Leadership,  Teaching and Learning

Embrace Your Inefficiency

Total efficiency constrains us. We become super invested in maintaining the status quo because that is where we excel. Innovation is a threat. Change is terrifying. Being perfect at something is dangerous if it’s the only thing you can do.

“Getting Ahead by Being Inefficient”

I stumbled across this interesting article today called “Getting Ahead by Being Inefficient.” At first glance, I thought it was going to be the article I’ve been waiting my whole life for… the one that would say my scattered mind, my messy desk, my caffeine-fueled late night procrastinations, were going to propel me far in life.

And while it didn’t quite get me there, it did have an interesting point that probably touches home for a lot of my educator friends. Basically, getting really really good at something can hurt you in the long haul. Let me summarize the author’s example.

A bird evolves over time to become adept at eating a certain berry. The beak fits the berry perfectly. The talons grip the branch just right. The bird has it made. It’s perfect for the berry, and the berry is perfect for the bird. Efficiency is key!
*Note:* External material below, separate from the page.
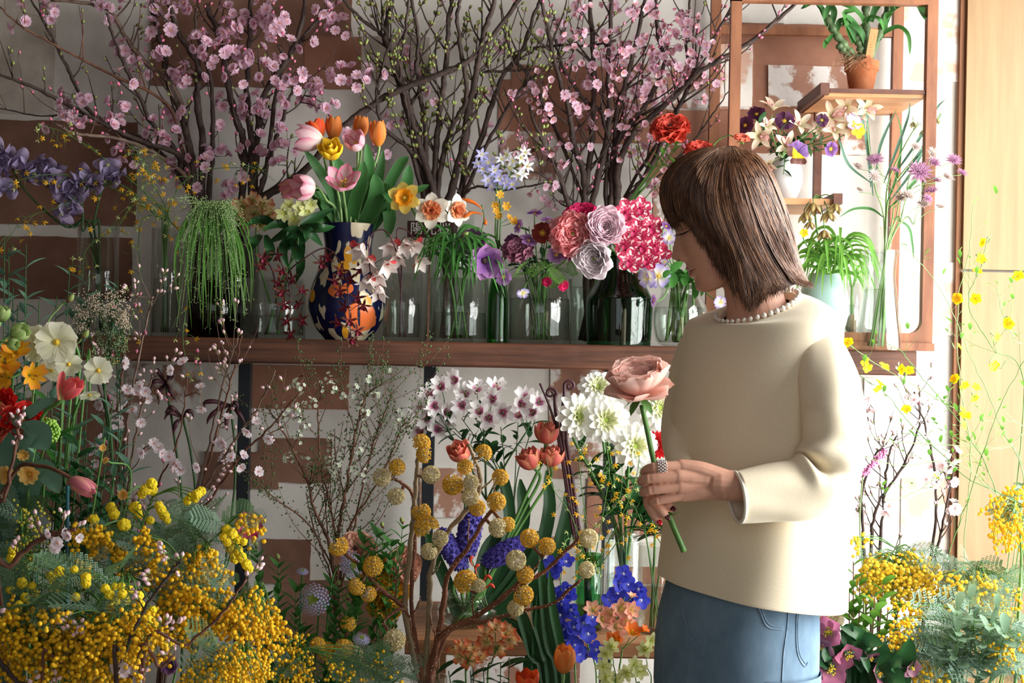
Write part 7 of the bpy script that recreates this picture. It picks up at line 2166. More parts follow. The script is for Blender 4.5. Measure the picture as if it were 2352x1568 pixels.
# --- paperbush
PBS = []
for k, (lab, poly, r0, bk) in enumerate([
    ('paperbush trunk with the tallest yellow balls, leftmost upright', [(962, 1560), (945, 1480), (930, 1390), (940, 1280), (950, 1180), (955, 1110), (962, 1040)], .010, S_grey),
    ('paperbush branch bending left to the lilac lace flowers', [(966, 1560), (935, 1420), (923, 1390), (880, 1358), (846, 1323), (824, 1294)], .009, S_red),
    ('paperbush branch dipping to the lowest pale ball', [(970, 1560), (940, 1430), (921, 1398), (883, 1427), (895, 1456)], .007, S_red),
    ('paperbush branch curving up in the middle of the bush', [(975, 1560), (985, 1420), (990, 1310), (1030, 1220), (1090, 1150), (1103, 1094), (1075, 1020)], .009, S_grey),
    ('paperbush branch leaning right towards the hyacinths', [(982, 1560), (1010, 1440), (1030, 1320), (1075, 1257), (1115, 1190), (1150, 1150)], .009, S_red),
    ('paperbush branch forking to the left trio of balls', [(968, 1560), (945, 1380), (955, 1220), (947, 1133), (915, 1105), (900, 1097)], .007, S_red),
    ('stout paperbush branch reaching right below the balls', [(988, 1560), (1005, 1478), (1030, 1446), (1088, 1419), (1149, 1376), (1192, 1336), (1215, 1300)], .010, S_red),
    ('long paperbush branch ending in the ball nearest the dahlias', [(990, 1560), (1020, 1460), (1090, 1420), (1180, 1350), (1240, 1320), (1300, 1265), (1350, 1216)], .008, S_red),
    ('lowest paperbush branch stretching right to the blue flowers', [(992, 1560), (1030, 1450), (1120, 1425), (1210, 1400), (1272, 1384), (1333, 1331)], .007, S_red),
    ('small paperbush branch low left by the mimosa', [(960, 1560), (900, 1540), (840, 1530), (800, 1500), (760, 1490)], .006, S_red)]):
    PBS.append(branch(lab, poly, 2.72, 2.66, r0 * .72, r0 * .4, 'floor_mid', name='paperbush_branch', bark=bk, twigs=2, tl=(.03, .07), seed=500 + k, group='paperbush branches in the floor vase', kink=.004, mouthf=.5))
for x, y, r, w in [(967, 1018, 25, 0), (976, 1043, 23, 0), (912, 1073, 22, 0), (877, 1096, 24, 1), (910, 1139, 23, 1), (990, 1090, 24, 1), (1110, 1040, 23, 0), (1068, 1072, 21, 0), (1040, 1112, 28, 0), (1082, 1108, 21, 1), (1149, 1096, 22, 0), (1080, 1142, 23, 1), (1096, 1166, 22, 0), (1140, 1152, 25, 0), (968, 1176, 25, 0), (980, 1212, 33, 0), (1011, 1236, 22, 1), (985, 1266, 22, 1), (1144, 1212, 25, 1), (1166, 1204, 20, 0),
                   (1216, 1236, 25, 0), (1256, 1254, 23, 0), (1352, 1236, 25, 1), (1347, 1308, 22, 1), (1185, 1286, 27, 1), (1206, 1320, 23, 0), (1070, 1336, 31, 0), (1202, 1366, 27, 0), (1184, 1396, 22, 1), (857, 1300, 27, 0), (776, 1253, 27, 0), (820, 1346, 23, 0), (846, 1364, 21, 0), (906, 1470, 29, 1), (800, 1432, 21, 0), (750, 1495, 25, 0), (790, 1490, 26, 0), (815, 1502, 22, 1), (730, 1480, 20, 0), (1100, 1345, 18, 1)]:
    best = min(((proj(p)[0] - x) ** 2 + (proj(p)[1] - y) ** 2, i, j) for i, B in enumerate(PBS) for j, (p, q) in enumerate(B.pts))
    B = PBS[best[1]]; p = B.pts[best[2]][0]
    P = at(x, y, p.y - rr.uniform(.0, .05))
    sc = r * P.y / FPX
    D = rd(.6, (0, -.35, .1) if not w else (.1, .5, -.3)).normalized()
    B.mb.tube(smooth_path([p, p.lerp(P, .5) + Vector((0, 0, -.004)), P], 4), [.0034, .0026], 6)
    put(B.t, (PBW if w else PB)[rr.randrange(2)], P, D, sc * .95, 'flower_ball')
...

A mammal comes along and says, “Hmm, that berry looks good. I want some.” But he doesn’t have a perfect beak or talons, so he has to adapt.. maybe he scoops up the ones that dropped to the ground, or sneaks around at night and steals some from the lower branches. Not the most efficient, but it gets the job done.

So what happens during the polar vortex when the berries are frozen or the tree is killed? The bird starves, and the mammal goes to his other food source and munches away. Efficiency kills the bird. Inefficiency saves the mammal.

Efficiency is great in an unchanging environment, but to expect an environment to remain static is unrealistic. Environments change all the time.

“Getting Ahead By Being Inefficient”

Are you seeing the teaching connection? A lot of us felt pretty confident in our teaching in the NCLB era. We had a scope and sequence laid out, an assessment that aligned pretty well with the high stakes accountability system, and a traditional report card. Teaching was, in many aspects, reminiscent of how we had been taught. The berries were luscious and we could reach them all.

But the world was changing… and changing fast… and it shook the core of our berry tree. It demanded change. It screamed for personalization. It hollered for relevance and engagement.

Our beaks weren’t enough. Our talons couldn’t stay gripped to the tree. We had to change. To adapt to the new world. And the scariest part is that this new world is ever changing. We can’t simply find a new tree. We have to be flexible and adaptable. We have to be open to new opportunities when our environment changes.